Nikita, irmã de Ronan, afirma que os jovens estão cada vez mais atraídos por facas maiores.
“É sobre a cultura que envolve a venda de machetes, facas zombie e espadas”, comenta ela. Nikita acredita que o adolescente que matou Ronan foi “atraído” por grandes facas.
Ela culpa a facilidade de compra dessas armas online.
‘Fácil de comprar, difícil de entregar’
Faron se encontrou com Jon, que comprou suas facas para proteção, mas decidiu entregá-las
BBC
Em Londres, Faron está a caminho de recolher dois facões de um jovem de 21 anos, “Jon” (nome fictício), que os comprou após ser sequestrado e esfaqueado 12 vezes em 2022 por ex-colegas de escola que queriam dinheiro.
“Eu estava voltando para casa à noite quando me levaram para um campo”, conta Jon.
“Eles queriam que eu dissesse onde estava o dinheiro [da loja onde trabalhava], provavelmente por causa do meu Instagram.”
Jon relata que foi cortado com um facão no braço e esfaqueado na coxa, quase atingindo uma artéria importante.

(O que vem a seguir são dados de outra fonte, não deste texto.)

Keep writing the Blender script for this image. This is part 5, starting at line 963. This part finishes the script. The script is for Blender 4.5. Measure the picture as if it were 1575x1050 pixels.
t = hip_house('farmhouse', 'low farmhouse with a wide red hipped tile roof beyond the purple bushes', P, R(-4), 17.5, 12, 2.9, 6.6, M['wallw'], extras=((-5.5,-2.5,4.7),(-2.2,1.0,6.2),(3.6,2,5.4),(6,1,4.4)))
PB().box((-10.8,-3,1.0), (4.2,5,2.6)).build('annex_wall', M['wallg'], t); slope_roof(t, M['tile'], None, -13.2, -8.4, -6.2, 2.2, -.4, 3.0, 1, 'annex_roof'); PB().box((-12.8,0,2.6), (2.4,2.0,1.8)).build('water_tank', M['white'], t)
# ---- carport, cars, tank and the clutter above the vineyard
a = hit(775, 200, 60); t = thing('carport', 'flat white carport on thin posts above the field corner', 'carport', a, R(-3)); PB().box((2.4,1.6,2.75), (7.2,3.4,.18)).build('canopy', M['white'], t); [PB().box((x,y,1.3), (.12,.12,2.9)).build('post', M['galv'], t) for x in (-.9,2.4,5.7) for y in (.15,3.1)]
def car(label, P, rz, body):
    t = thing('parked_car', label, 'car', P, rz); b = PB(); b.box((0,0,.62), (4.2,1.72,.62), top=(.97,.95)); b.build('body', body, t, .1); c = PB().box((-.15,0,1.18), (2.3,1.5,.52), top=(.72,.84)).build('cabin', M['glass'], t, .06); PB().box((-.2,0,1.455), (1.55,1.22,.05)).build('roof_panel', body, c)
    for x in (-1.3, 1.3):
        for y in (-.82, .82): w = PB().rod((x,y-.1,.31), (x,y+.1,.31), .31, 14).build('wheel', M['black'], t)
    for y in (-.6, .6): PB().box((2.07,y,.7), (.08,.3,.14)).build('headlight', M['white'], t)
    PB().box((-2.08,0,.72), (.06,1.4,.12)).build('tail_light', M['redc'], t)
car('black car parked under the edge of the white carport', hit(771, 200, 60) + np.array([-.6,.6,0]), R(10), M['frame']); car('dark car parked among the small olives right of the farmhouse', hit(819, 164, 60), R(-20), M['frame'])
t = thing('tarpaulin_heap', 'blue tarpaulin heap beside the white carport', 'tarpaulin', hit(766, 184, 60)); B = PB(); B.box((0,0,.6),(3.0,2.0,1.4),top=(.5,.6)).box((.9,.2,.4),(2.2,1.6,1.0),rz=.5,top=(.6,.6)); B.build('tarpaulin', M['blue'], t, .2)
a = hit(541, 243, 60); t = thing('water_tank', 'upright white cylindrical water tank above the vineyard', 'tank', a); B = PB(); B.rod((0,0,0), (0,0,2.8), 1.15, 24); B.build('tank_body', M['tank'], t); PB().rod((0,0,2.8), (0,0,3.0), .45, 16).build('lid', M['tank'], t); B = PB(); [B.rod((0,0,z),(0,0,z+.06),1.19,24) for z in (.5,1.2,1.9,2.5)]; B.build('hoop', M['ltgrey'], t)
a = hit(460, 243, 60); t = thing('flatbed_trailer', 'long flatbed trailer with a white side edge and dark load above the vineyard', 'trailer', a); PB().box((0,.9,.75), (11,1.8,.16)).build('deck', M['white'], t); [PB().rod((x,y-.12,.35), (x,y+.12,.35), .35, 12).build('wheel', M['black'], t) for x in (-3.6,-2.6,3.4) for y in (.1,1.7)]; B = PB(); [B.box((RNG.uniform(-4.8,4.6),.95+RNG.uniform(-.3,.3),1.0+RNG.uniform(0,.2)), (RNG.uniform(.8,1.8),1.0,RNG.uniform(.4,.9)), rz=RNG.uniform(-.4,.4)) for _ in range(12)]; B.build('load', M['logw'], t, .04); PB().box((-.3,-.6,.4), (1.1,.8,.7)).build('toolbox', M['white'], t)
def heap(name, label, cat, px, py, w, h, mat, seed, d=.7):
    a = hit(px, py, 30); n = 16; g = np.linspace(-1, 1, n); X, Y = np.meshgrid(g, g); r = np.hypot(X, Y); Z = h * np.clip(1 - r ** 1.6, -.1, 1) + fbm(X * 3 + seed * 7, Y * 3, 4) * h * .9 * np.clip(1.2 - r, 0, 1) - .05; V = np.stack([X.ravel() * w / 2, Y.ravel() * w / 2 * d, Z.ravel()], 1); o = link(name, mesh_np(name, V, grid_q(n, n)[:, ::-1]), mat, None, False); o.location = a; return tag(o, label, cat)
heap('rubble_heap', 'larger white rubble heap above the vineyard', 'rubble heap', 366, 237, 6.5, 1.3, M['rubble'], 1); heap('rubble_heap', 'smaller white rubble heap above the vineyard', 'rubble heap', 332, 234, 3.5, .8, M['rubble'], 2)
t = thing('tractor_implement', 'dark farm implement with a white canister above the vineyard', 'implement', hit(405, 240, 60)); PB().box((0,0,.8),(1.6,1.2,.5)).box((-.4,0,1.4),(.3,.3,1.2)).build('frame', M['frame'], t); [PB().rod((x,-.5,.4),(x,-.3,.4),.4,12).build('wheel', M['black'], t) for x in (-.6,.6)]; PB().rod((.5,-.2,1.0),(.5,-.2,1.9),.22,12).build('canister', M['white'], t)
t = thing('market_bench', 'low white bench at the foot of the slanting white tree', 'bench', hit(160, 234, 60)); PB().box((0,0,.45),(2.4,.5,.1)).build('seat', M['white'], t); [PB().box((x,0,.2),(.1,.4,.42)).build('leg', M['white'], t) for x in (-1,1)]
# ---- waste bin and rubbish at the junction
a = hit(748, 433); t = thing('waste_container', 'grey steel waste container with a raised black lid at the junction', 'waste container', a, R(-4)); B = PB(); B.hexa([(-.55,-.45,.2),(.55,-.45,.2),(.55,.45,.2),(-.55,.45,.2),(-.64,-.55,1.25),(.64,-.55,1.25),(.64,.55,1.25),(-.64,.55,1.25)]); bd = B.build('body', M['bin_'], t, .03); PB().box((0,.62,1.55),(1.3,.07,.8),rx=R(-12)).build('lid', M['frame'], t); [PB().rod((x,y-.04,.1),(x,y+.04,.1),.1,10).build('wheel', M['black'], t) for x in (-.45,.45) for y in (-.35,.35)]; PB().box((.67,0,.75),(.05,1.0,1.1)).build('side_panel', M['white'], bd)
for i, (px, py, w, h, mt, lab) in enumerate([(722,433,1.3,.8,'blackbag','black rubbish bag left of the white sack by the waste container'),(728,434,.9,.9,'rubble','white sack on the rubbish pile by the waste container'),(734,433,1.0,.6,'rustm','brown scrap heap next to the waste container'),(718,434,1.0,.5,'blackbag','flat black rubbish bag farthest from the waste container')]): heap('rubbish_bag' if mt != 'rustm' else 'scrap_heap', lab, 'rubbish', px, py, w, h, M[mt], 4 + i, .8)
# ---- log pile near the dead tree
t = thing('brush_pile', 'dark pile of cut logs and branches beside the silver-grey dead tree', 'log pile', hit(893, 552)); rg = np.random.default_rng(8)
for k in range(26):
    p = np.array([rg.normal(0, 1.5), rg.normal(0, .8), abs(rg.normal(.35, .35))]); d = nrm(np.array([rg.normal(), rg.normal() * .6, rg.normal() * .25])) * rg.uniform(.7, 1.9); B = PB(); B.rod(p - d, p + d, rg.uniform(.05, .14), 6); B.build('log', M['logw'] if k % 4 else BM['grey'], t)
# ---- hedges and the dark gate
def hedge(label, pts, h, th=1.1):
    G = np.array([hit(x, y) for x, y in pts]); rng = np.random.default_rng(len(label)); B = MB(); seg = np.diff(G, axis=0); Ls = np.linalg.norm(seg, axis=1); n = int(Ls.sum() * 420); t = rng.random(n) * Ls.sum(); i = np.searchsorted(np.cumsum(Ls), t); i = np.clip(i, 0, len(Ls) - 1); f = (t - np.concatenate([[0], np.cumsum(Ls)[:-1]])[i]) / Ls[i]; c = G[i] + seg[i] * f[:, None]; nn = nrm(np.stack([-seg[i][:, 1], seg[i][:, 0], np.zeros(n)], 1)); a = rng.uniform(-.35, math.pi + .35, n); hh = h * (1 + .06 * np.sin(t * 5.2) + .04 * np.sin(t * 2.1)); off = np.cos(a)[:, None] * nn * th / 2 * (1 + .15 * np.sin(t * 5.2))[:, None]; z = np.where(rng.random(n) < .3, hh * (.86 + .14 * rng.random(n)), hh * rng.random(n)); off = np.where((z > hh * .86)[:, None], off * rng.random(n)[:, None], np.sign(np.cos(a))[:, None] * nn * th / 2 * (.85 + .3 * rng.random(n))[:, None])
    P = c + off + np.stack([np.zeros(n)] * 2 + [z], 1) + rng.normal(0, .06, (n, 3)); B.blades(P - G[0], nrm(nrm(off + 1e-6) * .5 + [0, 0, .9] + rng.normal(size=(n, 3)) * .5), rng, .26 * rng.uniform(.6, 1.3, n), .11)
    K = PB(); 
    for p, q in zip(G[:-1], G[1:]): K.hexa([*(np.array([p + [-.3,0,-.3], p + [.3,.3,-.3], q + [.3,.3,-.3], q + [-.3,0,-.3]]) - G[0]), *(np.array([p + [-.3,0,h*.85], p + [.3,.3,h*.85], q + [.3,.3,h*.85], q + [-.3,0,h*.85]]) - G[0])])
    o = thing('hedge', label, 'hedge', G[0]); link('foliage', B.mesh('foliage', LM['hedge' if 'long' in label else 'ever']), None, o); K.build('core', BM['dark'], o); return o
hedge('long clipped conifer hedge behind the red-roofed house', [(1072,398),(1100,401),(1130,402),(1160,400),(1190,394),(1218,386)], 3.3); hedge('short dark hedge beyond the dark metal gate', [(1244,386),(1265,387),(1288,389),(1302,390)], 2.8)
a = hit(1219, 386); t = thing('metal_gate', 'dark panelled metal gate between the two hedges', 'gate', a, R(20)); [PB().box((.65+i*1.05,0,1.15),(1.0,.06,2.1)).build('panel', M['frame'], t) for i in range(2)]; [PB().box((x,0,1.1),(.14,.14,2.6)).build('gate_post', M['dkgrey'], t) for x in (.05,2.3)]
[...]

Após o ataque, ele decidiu comprar “algo do mesmo tamanho” para se proteger, mas agora acredita que isso não é mais necessário.
Faron observa que muitas facas que recebe são tão grandes que não cabem nas caixas de coleta distribuídas pelas delegacias de Londres.
Mesmo com a nova lei e o esquema de anistia, Faron diz que muitas pessoas ainda têm medo de entregar suas armas na polícia. Muitos jovens sentem-se inseguros ao ir a delegacias.
As facas de Jon são apenas algumas das dezenas que Faron recolheu recentemente.
O Ministério do Interior declarou que, além da nova legislação, há planos para proibir espadas ninja. O governo também está revisando a venda de facas online, com um relatório previsto para o final do ano.
Essa revisão buscará identificar falhas na legislação que permitem a compra ilegal dessas armas pela internet.
Jon confirma que foi “fácil” comprar suas facas online.
“Eram as mais baratas que encontrei, e não houve verificação de identidade. Fiz o que achei necessário.”